## Task to complete
Repeat every record below exactly, leaving out the pictures.

>>>

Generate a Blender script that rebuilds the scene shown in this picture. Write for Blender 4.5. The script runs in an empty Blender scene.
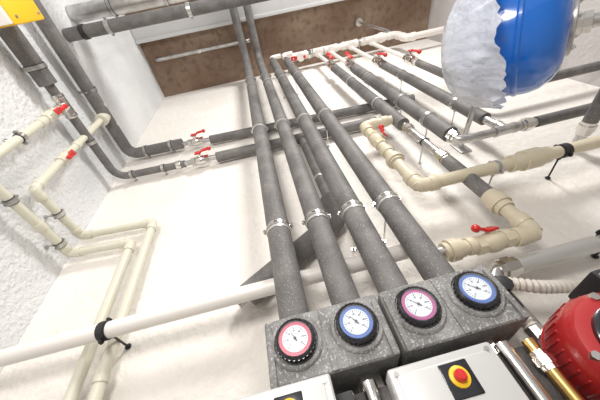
import bpy, bmesh, math, random
from mathutils import Vector, Matrix, noise
random.seed(4)
V=Vector
SC=bpy.context.scene
COL=SC.collection
# ------------------------------------------------------------------ materials
def mat(name,col,rough=.5,metal=0,bump=None,speck=None,vary=None,coat=0,trans=0,alpha=1):
    m=bpy.data.materials.new(name);m.use_nodes=True;nt=m.node_tree
    b=nt.nodes['Principled BSDF'];N=nt.nodes.new;Lk=nt.links.new
    b.inputs['Base Color'].default_value=(*col,1);b.inputs['Roughness'].default_value=rough
    b.inputs['Metallic'].default_value=metal
    b.inputs['Coat Weight'].default_value=coat
    b.inputs['Transmission Weight'].default_value=trans
    b.inputs['Alpha'].default_value=alpha
    tc=N('ShaderNodeTexCoord')
    last=None
    if vary:
        col2,sc,lo,hi=vary
        n=N('ShaderNodeTexNoise');n.inputs['Scale'].default_value=sc;n.inputs['Detail'].default_value=5
        Lk(tc.outputs['Object'],n.inputs['Vector'])
        r=N('ShaderNodeMapRange');r.inputs[1].default_value=lo;r.inputs[2].default_value=hi
        Lk(n.outputs[0],r.inputs[0])
        mx=N('ShaderNodeMix');mx.data_type='RGBA';mx.inputs[6].default_value=(*col,1);mx.inputs[7].default_value=(*col2,1)
        Lk(r.outputs[0],mx.inputs[0]);Lk(mx.outputs[2],b.inputs['Base Color']);last=mx
    if speck:
        col3,sc,lo,hi=speck
        n=N('ShaderNodeTexNoise');n.inputs['Scale'].default_value=sc;n.inputs['Detail'].default_value=2
        Lk(tc.outputs['Object'],n.inputs['Vector'])
        r=N('ShaderNodeMapRange');r.inputs[1].default_value=lo;r.inputs[2].default_value=hi
        Lk(n.outputs[0],r.inputs[0])
        mx=N('ShaderNodeMix');mx.data_type='RGBA';mx.inputs[6].default_value=(*col,1);mx.inputs[7].default_value=(*col3,1)
        if last: Lk(last.outputs[2],mx.inputs[6])
        Lk(r.outputs[0],mx.inputs[0]);Lk(mx.outputs[2],b.inputs['Base Color'])
    if bump:
        sc,st,di=bump
        n=N('ShaderNodeTexNoise');n.inputs['Scale'].default_value=sc;n.inputs['Detail'].default_value=6
        Lk(tc.outputs['Object'],n.inputs['Vector'])
        bp=N('ShaderNodeBump');bp.inputs['Strength'].default_value=st;bp.inputs['Distance'].default_value=di
        Lk(n.outputs[0],bp.inputs['Height']);Lk(bp.outputs[0],b.inputs['Normal'])
    return m
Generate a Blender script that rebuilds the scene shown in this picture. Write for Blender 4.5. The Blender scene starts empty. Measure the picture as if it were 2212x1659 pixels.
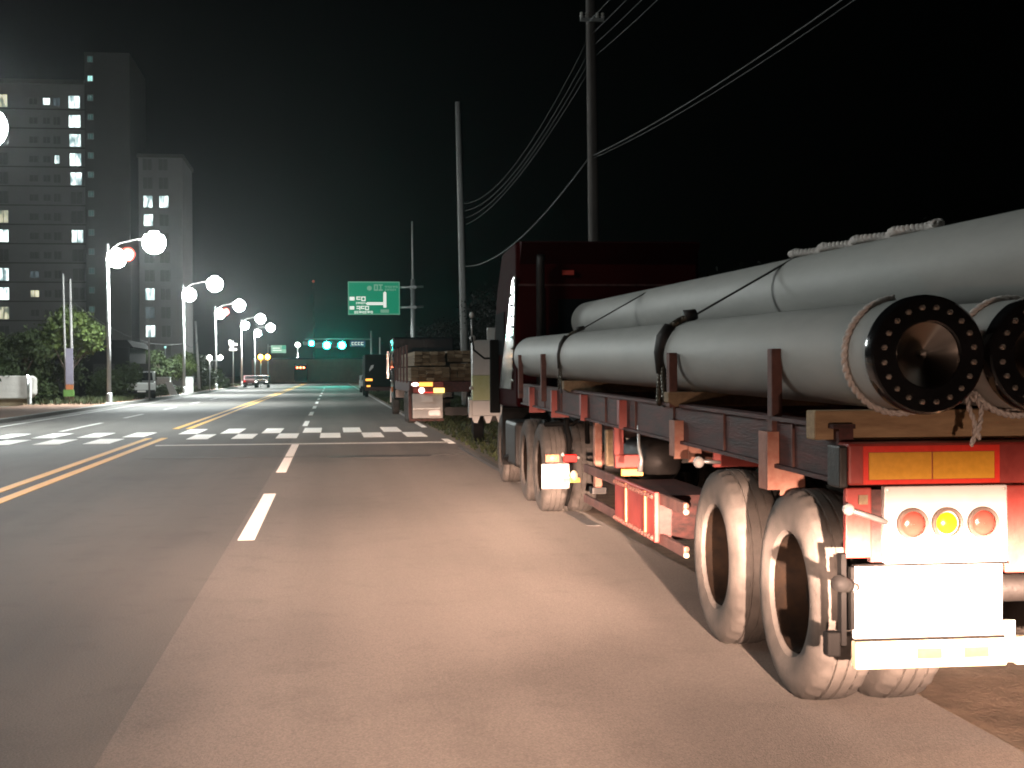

<<<

## Result for this exercise
Generate a Blender script that rebuilds the scene shown in this picture. Write for Blender 4.5. The script runs in an empty Blender scene.
import bpy, bmesh, math, random
from mathutils import Vector, Matrix, noise
random.seed(4)
V=Vector
SC=bpy.context.scene
COL=SC.collection
# ------------------------------------------------------------------ materials
def mat(name,col,rough=.5,metal=0,bump=None,speck=None,vary=None,coat=0,trans=0,alpha=1):
    m=bpy.data.materials.new(name);m.use_nodes=True;nt=m.node_tree
    b=nt.nodes['Principled BSDF'];N=nt.nodes.new;Lk=nt.links.new
    b.inputs['Base Color'].default_value=(*col,1);b.inputs['Roughness'].default_value=rough
    b.inputs['Metallic'].default_value=metal
    b.inputs['Coat Weight'].default_value=coat
    b.inputs['Transmission Weight'].default_value=trans
    b.inputs['Alpha'].default_value=alpha
    tc=N('ShaderNodeTexCoord')
    last=None
    if vary:
        col2,sc,lo,hi=vary
        n=N('ShaderNodeTexNoise');n.inputs['Scale'].default_value=sc;n.inputs['Detail'].default_value=5
        Lk(tc.outputs['Object'],n.inputs['Vector'])
        r=N('ShaderNodeMapRange');r.inputs[1].default_value=lo;r.inputs[2].default_value=hi
        Lk(n.outputs[0],r.inputs[0])
        mx=N('ShaderNodeMix');mx.data_type='RGBA';mx.inputs[6].default_value=(*col,1);mx.inputs[7].default_value=(*col2,1)
        Lk(r.outputs[0],mx.inputs[0]);Lk(mx.outputs[2],b.inputs['Base Color']);last=mx
    if speck:
        col3,sc,lo,hi=speck
        n=N('ShaderNodeTexNoise');n.inputs['Scale'].default_value=sc;n.inputs['Detail'].default_value=2
        Lk(tc.outputs['Object'],n.inputs['Vector'])
        r=N('ShaderNodeMapRange');r.inputs[1].default_value=lo;r.inputs[2].default_value=hi
        Lk(n.outputs[0],r.inputs[0])
        mx=N('ShaderNodeMix');mx.data_type='RGBA';mx.inputs[6].default_value=(*col,1);mx.inputs[7].default_value=(*col3,1)
        if last: Lk(last.outputs[2],mx.inputs[6])
        Lk(r.outputs[0],mx.inputs[0]);Lk(mx.outputs[2],b.inputs['Base Color'])
    if bump:
        sc,st,di=bump
        n=N('ShaderNodeTexNoise');n.inputs['Scale'].default_value=sc;n.inputs['Detail'].default_value=6
        Lk(tc.outputs['Object'],n.inputs['Vector'])
        bp=N('ShaderNodeBump');bp.inputs['Strength'].default_value=st;bp.inputs['Distance'].default_value=di
        Lk(n.outputs[0],bp.inputs['Height']);Lk(bp.outputs[0],b.inputs['Normal'])
    return m
Generate a Blender script that rebuilds the scene shown in this picture. Write for Blender 4.5. The Blender scene starts empty. Measure the picture as if it were 2212x1659 pixels.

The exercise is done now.